Those things—and the many other ones that live under the broad category of Steve Jobs’s Personal Failings—are well-documented, in blog posts written both before and after his death, in in-depth biographies both authorized and not, and in Jobs, the feature film released in 2013. Some of those takes treat his shortcomings as mere inconveniences, justifying them away as the common costs of uncommon genius. Others insistently minimize them, seeming convinced that the flaws will tarnish the sheen of their beloved universe-denter.
Others, though, do something that is arguably much worse: They suggest that Jobs’s failings as a person, rather than impeding his legend, actually bolster it. His uncompromising vision, his unapologetic bullying, his tendency to prioritize the needs of computers over the needs of people—all of that, the thinking goes, was somehow necessary. Jobs’s assholery, like his mock turtlenecks and his New Balance running shoes, made him who he was, and thus helped to make Apple what it was. Jobs could be a jerk in the normative sense because he could be a jerk in the narrative. His successes justified his failings.
The Man in the Machine rejects those easy tautologies. Here Jobs’s flaws are not just a footnote, but a focus. Gibney interviews Jobs’s confederates and his critics and his betrayees, including former bosses (the Atari founder Nolan Bushnell), former friends (the early Apple engineer Daniel Kottke), former girlfriends (Chrisann Brennan, the mother of his daughter), former employees (the engineer Bob Belleville), and current critics (Sherry Turkle, the prominent skeptic of tech utopianism). We get analysis after analysis of Jobs the Jerk, some of them frank (Turkle: “He was not a nice guy”), others accommodating (Bushnell: “He had one speed: full on”), others resigned (McKenna: “I think that Steve was very driven and would very often take shortcuts to achieve those goals”), others indignant (Belleville: “Steve ruled by a kind of chaos: He’s seducing you, he’s ignoring you, and he’s vilifying you”), others angry (Brennan: “He didn’t know what real connection was, so he made up another form of connection”).
Each summation, each person, is a reminder of the sacrifices Jobs imposed on his co-humans in the name of human connection. As Gibney puts it: “How much of an asshole do you have to be, to be successful?”
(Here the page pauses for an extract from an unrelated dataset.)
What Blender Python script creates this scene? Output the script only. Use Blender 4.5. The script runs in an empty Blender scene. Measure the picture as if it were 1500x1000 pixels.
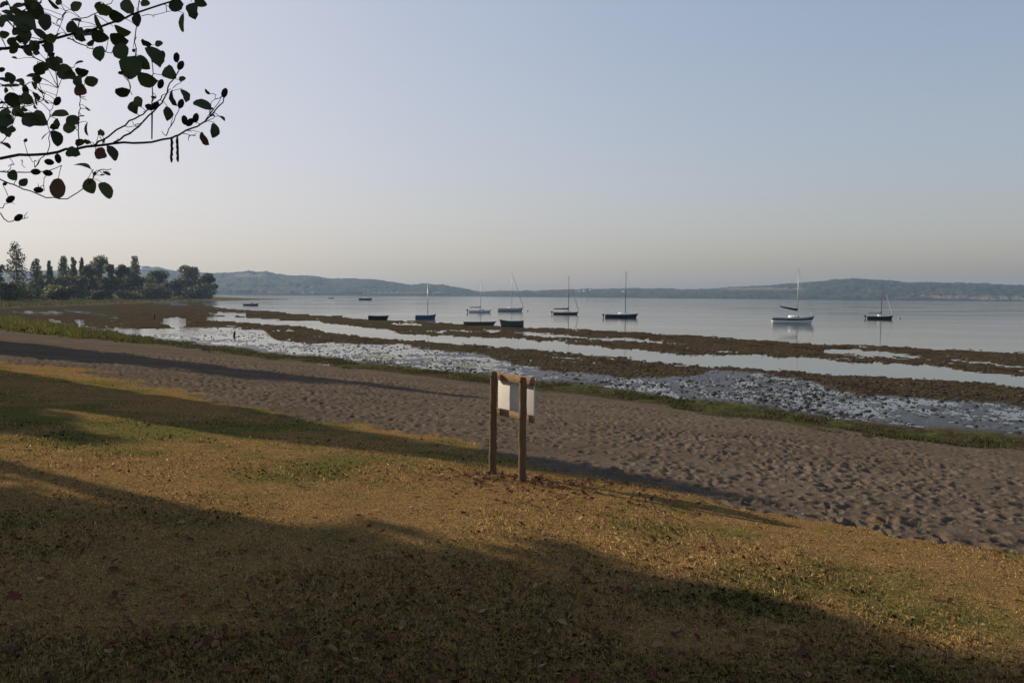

The most intriguing interviewee, though, and perhaps the most damning, is Jobs himself. Gibney obtained previously unseen footage of the deposition Jobs gave to the SEC in 2008 concerning Apple’s options-backdating scandal—and the footage, spliced between scenes, functions as a kind of refrain throughout the film. In it, Jobs, clearly annoyed at having to submit to such questioning, occasionally cooperates with the SEC lawyer, but mostly fidgets and sulks and glares. At one point, he tucks his jeans-clad legs up onto his chair, reconfiguring his body into an upright fetal position. At another, when asked why he would want Apple’s board to offer him backdated stock options, he replies, “It wasn’t so much about the money. Everybody likes to be recognized by his peers.” He adds, “I felt that the board wasn’t really doing the same with me.”